[SET PROBLEM] Count every line in the data below where "picture" occurs, then state that number and nothing more.

[MATERIAL PROVIDED]
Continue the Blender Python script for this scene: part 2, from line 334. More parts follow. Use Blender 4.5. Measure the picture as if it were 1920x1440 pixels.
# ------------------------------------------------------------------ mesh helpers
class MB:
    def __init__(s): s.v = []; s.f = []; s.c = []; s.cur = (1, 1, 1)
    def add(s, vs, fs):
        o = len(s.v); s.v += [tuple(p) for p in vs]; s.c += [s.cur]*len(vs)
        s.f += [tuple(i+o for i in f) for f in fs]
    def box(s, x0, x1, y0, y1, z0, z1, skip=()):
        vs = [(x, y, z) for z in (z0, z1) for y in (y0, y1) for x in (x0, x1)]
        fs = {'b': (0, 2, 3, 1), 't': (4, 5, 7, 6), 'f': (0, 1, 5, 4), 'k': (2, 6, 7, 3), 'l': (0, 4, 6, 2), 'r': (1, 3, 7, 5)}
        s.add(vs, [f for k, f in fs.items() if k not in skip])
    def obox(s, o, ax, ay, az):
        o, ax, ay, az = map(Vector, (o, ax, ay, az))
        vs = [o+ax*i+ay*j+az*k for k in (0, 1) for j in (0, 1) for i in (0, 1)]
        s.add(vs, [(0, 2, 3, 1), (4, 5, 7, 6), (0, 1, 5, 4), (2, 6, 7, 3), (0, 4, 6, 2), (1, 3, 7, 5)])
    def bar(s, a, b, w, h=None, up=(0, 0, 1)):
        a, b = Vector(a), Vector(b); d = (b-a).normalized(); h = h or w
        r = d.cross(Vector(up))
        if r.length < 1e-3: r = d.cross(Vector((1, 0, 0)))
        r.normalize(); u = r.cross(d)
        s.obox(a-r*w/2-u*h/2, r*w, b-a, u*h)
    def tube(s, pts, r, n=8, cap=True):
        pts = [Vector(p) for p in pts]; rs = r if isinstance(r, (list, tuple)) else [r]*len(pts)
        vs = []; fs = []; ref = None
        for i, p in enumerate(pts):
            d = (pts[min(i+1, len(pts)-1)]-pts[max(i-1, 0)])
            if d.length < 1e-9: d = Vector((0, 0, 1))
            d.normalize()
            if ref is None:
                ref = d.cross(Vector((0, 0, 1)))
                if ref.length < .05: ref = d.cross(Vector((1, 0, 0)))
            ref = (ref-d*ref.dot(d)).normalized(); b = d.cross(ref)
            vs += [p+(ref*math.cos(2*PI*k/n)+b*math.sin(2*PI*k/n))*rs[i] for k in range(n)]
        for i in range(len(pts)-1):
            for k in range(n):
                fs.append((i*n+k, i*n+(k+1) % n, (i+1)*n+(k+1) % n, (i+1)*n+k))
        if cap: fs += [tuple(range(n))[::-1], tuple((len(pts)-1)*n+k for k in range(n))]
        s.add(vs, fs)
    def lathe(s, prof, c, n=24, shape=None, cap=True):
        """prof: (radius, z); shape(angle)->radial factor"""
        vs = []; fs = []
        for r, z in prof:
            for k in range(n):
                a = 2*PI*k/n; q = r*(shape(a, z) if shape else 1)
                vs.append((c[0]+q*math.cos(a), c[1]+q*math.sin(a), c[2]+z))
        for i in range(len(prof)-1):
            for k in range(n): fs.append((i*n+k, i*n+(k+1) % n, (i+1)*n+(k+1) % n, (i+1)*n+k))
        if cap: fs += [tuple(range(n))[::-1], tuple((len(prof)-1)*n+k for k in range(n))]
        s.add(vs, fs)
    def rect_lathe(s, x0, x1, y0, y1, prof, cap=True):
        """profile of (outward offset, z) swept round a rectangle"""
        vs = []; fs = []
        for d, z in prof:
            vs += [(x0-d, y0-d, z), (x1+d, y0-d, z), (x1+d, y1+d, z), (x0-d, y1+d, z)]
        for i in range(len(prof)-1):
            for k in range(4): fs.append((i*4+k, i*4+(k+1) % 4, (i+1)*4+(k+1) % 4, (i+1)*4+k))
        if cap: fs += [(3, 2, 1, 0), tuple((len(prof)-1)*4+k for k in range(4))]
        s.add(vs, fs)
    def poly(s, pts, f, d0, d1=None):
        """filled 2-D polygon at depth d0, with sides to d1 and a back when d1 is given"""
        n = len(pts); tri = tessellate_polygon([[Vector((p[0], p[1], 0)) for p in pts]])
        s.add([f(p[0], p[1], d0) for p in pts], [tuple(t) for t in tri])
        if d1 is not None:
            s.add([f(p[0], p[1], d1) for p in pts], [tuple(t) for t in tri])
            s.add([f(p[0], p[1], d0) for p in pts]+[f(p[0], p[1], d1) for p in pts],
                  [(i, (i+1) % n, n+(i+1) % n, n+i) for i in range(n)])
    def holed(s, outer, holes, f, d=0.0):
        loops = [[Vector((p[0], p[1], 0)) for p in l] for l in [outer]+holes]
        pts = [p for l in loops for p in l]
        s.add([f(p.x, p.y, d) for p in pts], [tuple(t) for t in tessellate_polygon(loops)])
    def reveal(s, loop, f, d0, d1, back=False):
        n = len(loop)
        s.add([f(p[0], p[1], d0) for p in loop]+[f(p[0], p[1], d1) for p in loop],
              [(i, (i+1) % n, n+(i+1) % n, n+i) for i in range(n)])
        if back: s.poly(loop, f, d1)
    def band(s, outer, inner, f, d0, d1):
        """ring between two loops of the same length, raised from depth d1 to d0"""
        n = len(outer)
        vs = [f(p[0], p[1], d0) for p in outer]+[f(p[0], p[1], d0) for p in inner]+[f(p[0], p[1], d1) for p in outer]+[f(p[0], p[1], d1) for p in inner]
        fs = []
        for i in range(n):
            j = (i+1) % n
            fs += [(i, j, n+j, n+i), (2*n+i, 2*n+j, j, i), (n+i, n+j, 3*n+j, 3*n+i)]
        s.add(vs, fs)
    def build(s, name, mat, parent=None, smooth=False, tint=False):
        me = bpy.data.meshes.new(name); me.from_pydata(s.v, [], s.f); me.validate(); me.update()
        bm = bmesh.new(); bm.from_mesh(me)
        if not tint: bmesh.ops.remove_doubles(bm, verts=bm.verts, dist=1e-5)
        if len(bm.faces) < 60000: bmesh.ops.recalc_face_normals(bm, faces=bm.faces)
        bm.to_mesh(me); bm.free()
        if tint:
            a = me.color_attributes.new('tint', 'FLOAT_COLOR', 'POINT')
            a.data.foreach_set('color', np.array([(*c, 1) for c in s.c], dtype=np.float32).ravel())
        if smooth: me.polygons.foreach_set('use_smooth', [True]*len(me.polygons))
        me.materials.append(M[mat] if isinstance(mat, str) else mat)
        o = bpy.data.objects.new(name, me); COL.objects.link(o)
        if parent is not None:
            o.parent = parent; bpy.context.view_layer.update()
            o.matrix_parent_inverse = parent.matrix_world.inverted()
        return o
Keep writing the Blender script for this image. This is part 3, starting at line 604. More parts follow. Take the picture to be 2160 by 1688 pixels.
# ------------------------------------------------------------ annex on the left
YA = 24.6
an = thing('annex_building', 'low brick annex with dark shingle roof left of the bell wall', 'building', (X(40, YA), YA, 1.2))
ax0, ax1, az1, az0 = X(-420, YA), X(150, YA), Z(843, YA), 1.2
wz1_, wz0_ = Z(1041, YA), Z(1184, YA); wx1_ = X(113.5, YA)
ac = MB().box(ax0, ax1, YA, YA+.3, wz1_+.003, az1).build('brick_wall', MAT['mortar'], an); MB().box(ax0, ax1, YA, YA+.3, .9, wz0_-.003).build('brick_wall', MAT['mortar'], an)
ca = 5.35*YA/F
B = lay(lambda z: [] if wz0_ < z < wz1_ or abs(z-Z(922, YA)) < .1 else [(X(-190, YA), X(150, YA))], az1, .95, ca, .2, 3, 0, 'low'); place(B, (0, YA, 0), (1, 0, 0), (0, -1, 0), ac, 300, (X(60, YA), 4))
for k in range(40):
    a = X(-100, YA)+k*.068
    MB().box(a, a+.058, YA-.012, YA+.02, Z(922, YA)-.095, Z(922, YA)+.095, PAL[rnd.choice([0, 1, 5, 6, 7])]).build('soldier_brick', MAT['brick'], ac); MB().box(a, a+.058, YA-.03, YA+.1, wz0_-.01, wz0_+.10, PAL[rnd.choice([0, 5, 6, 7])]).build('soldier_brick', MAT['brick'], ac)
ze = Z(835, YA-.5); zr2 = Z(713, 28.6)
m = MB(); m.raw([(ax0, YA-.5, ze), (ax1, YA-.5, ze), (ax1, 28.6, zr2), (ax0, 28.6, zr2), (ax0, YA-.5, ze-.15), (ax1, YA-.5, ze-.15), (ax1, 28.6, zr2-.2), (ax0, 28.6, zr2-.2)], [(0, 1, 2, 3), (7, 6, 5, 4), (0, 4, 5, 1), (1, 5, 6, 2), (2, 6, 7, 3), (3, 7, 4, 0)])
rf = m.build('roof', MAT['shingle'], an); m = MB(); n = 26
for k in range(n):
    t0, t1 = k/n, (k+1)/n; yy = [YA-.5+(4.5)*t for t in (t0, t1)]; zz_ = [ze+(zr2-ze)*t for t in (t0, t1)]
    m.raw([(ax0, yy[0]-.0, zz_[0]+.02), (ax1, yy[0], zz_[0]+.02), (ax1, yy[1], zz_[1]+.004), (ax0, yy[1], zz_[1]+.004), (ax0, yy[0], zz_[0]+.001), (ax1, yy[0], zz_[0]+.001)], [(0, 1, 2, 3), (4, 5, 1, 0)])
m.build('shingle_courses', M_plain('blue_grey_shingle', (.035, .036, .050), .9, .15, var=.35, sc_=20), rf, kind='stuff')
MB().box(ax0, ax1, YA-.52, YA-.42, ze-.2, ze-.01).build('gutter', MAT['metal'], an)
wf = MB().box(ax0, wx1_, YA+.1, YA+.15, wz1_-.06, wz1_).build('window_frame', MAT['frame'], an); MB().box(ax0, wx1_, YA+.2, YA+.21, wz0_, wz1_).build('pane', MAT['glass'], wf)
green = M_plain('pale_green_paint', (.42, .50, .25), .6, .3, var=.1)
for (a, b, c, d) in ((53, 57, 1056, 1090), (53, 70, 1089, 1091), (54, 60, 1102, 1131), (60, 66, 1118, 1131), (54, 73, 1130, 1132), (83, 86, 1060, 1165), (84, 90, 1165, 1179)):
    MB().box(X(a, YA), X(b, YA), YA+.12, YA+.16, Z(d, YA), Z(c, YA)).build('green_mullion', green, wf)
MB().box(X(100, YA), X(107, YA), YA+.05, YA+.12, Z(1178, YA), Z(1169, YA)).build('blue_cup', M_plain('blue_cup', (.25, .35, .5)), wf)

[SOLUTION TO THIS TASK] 2